• **Exercise**: Include the line with "tag(link('far_reeds', mesh('far_reeds', V, Fq), M_reed), 'dim" and every line before it in the entries below, echoed exactly, but not the pictures.
:: Material
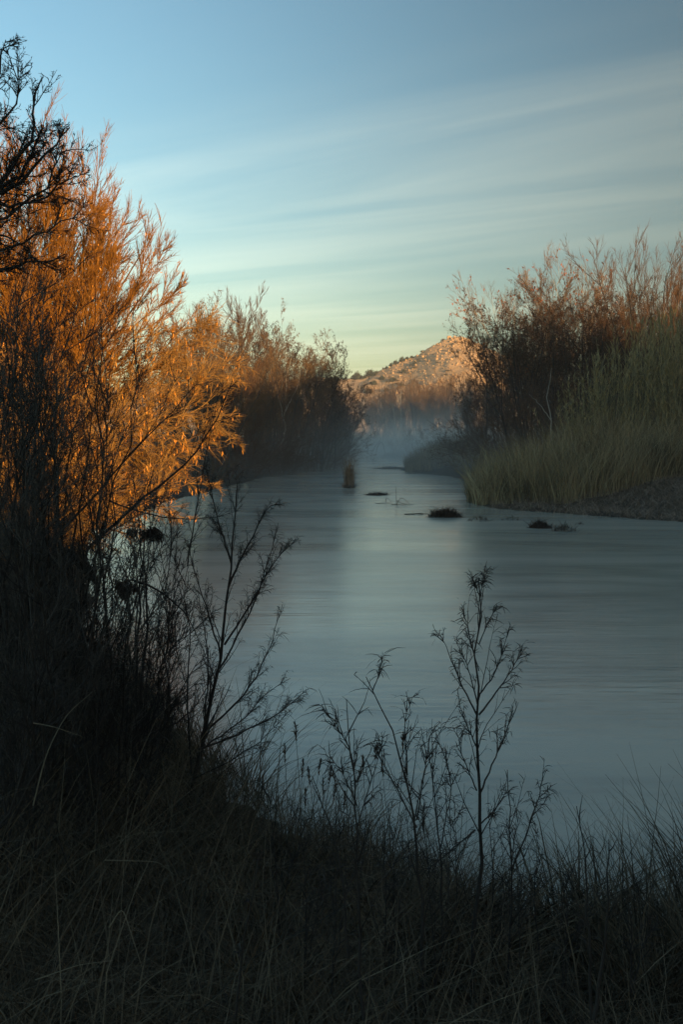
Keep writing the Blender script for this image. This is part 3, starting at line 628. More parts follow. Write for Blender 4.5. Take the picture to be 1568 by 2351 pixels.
tag(link('far_reeds', mesh('far_reeds', V, Fq), M_reed), 'dim tan reeds at the far end of the river in the mist', 'reeds', kind='stuff')

# ---------------------------------------- islets, snags and tufts standing in the river
def water_pt(u, v):
    p = at(u, v, 10); t = (CAM_Z) / (CAM_Z - p[2]); return np.array([p[0] * t, 10 * t, 0.0])
def tuft(name, u, v, w, h, n, label, cat, group=None, mat=M_clump, straight=False, wd=.010, mound=True, blade_mat=None, seed=0):
    r = np.random.default_rng(seed + int(u)); B = water_pt(u, v)
    e = empty(name, B, label, cat, group)
    a = r.uniform(0, 6.28, n); q = np.sqrt(r.random(n)); x = np.cos(a) * q * w / 2; y = np.sin(a) * q * w / 3
    if straight: x *= .5; y *= .5
    z = -.05 + (0 if straight else 1) * h * .35 * (1 - q ** 2)
    V, Fq = blades(r, x, y, z + 0 * x, h * (.25 + .75 * r.random(n) ** (1.5 if straight else 2)) * (1.0 if straight else .95), .08 if straight else .75, np.full(n, wd), 4, .08 if straight else .45, -.02 if straight else -.35, wob=.05 if straight else .2)
    TRI[0] += len(Fq) * 2
    if straight:
        x = r.normal(0, .13, n) * w; q = np.exp(-(x / (.22 * w)) ** 2); V, Fq = blades(r, x, r.normal(0, .08, n), np.full(n, -.05), h * (.15 + .9 * r.random(n) ** .8 * q), .10, np.full(n, wd), 4, .10, -.02, wob=.06)
    link('blades', mesh('blades', V, Fq), blade_mat or mat, e)
    if mound:
        th = np.linspace(0, 2 * pi, 13)[:-1]; rings = []
        for f, zz in ((1.0, -.12), (.8, .02), (.5, .16), (.1, .24)):
            rr = w / 2 * f * (1 + .25 * r.normal(0, 1, 12) * f); rings.append(np.stack([np.cos(th) * rr, np.sin(th) * rr * .65, np.full(12, zz * h) + .03 * r.normal(0, 1, 12)], 1))
        V = np.concatenate(rings); Fm = []
        for k in range(3):
            for j in range(12): Fm.append((k * 12 + j, k * 12 + (j + 1) % 12, k * 12 + 12 + (j + 1) % 12, k * 12 + 12 + j))
        link('mound', mesh('mound', V, np.array(Fm), True), M_clump, e)
    return e
e = tuft('reed_clump', 802, 1120, 1.05, 2.15, 420, 'upright clump of dry tan reeds standing alone in the river', 'reed clump', None, M_straw_pale, True, .016, False, bark('clump_reed', (.36, .22, .12), (.14, .09, .05)))
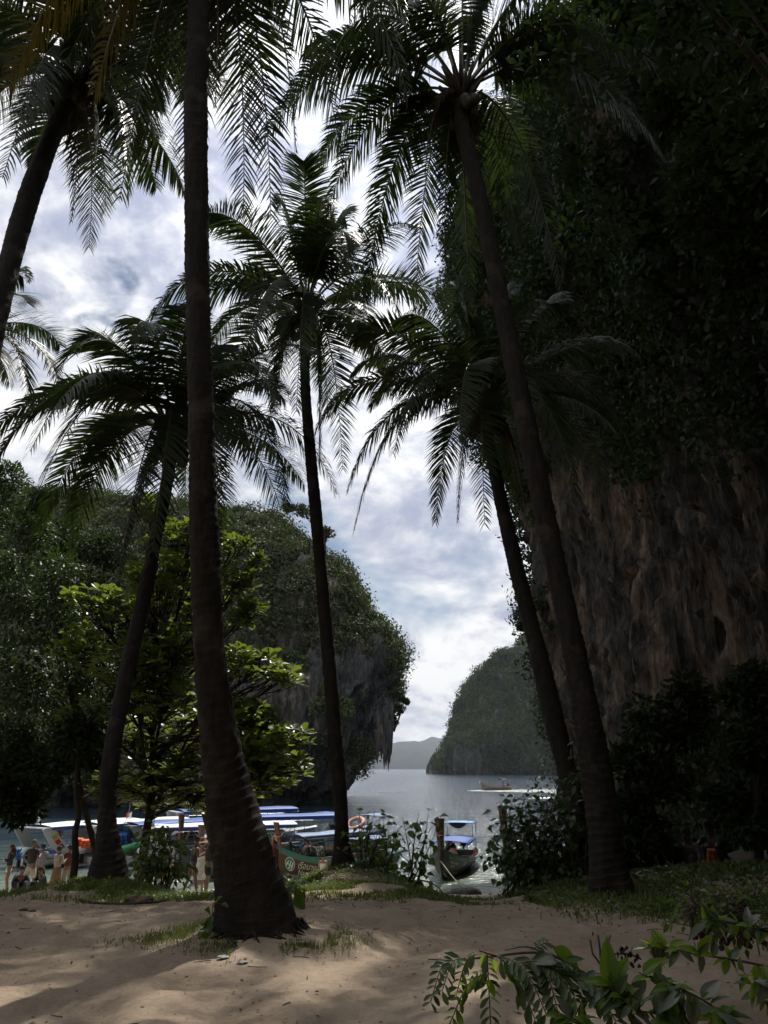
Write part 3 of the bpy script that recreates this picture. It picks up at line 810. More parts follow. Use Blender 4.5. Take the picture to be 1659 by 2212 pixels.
::::
• **Answer to the exercise**:
Keep writing the Blender script for this image. This is part 3, starting at line 628. More parts follow. Write for Blender 4.5. Take the picture to be 1568 by 2351 pixels.
tag(link('far_reeds', mesh('far_reeds', V, Fq), M_reed), 'dim tan reeds at the far end of the river in the mist', 'reeds', kind='stuff')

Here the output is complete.